Reactive flow of mixed CO2–H2O fluid and progress of calc‐silicate reactions in contact metamorphic aureoles: insights from two‐dimensional numerical modelling

Abstract

AbstractPrevious models of hydrodynamics in contact metamorphic aureoles assumed flow of aqueous fluids, whereas CO2 and other species are also common fluid components in contact metamorphic aureoles. We investigated flow of mixed CO2–H2O fluid and kinetically controlled progress of calc‐silicate reactions using a two‐dimensional, finite‐element model constrained by the geological relations in the Notch Peak aureole, Utah. Results show that CO2 strongly affects fluid‐flow patterns in contact aureoles. Infiltration of magmatic water into a homogeneous aureole containing CO2–H2O sedimentary fluid facilitates upward, thermally driven flow in the inner aureole and causes downward flow of the relatively dense CO2‐poor fluid in the outer aureole. Metamorphic CO2‐rich fluid tends to promote upward flow in the inner aureole and the progress of devolatilization reactions causes local fluid expulsion at reacting fronts. We also tracked the temporal evolution of P‐T‐XCO2conditions of calc‐silicate reactions. The progress of low‐ to medium‐grade (phlogopite‐ to diopside‐forming) reactions is mainly driven by heat as the CO2 concentration and fluid pressure and temperature increase simultaneously.
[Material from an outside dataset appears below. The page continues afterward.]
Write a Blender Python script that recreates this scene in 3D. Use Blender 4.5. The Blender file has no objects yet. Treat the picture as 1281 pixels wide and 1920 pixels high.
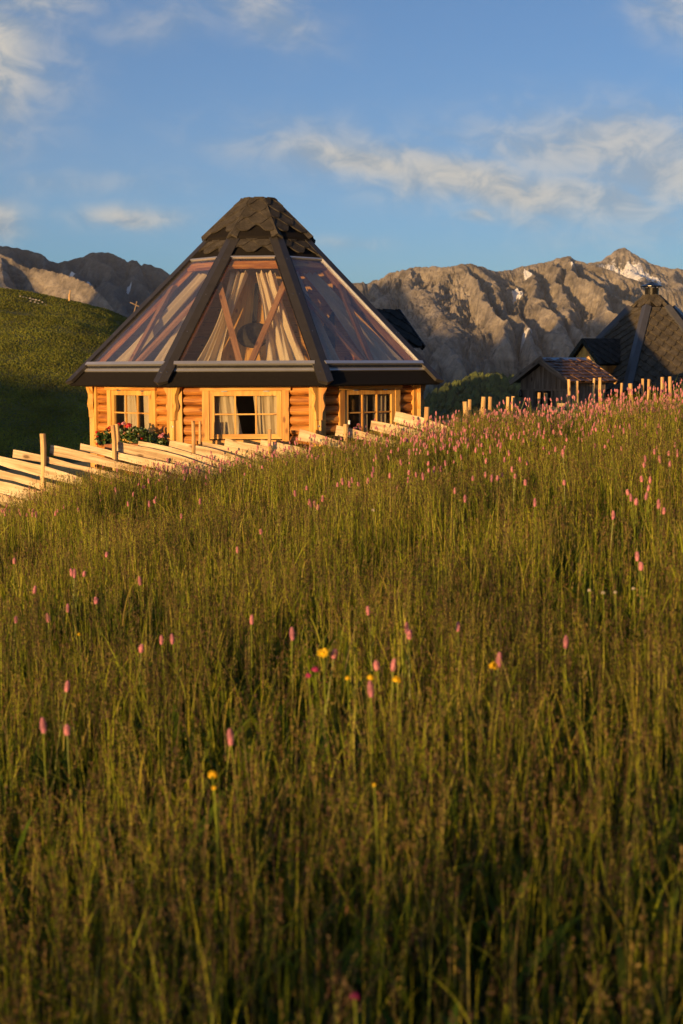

In contrast, the progress of the high‐grade wollastonite‐forming reaction is mainly driven by infiltration of chemically out‐of‐equilibrium, CO2‐poor fluid during late‐stage heating and early cooling of the inner aureole and thus it is significantly enhanced when magmatic water is involved. CO2‐rich fluid dominates in the inner aureole during early heating, whereas CO2‐poor fluid prevails at or after peak temperature is reached. Low‐grade metamorphic rocks are predicted to record the presence of CO2‐rich fluid, and high‐grade rocks reflect the presence of CO2‐poor fluid, consistent with geological observations in many calc‐silicate aureoles. The distribution of mineral assemblages predicted by our model matches those observed in the Notch Peak aureole.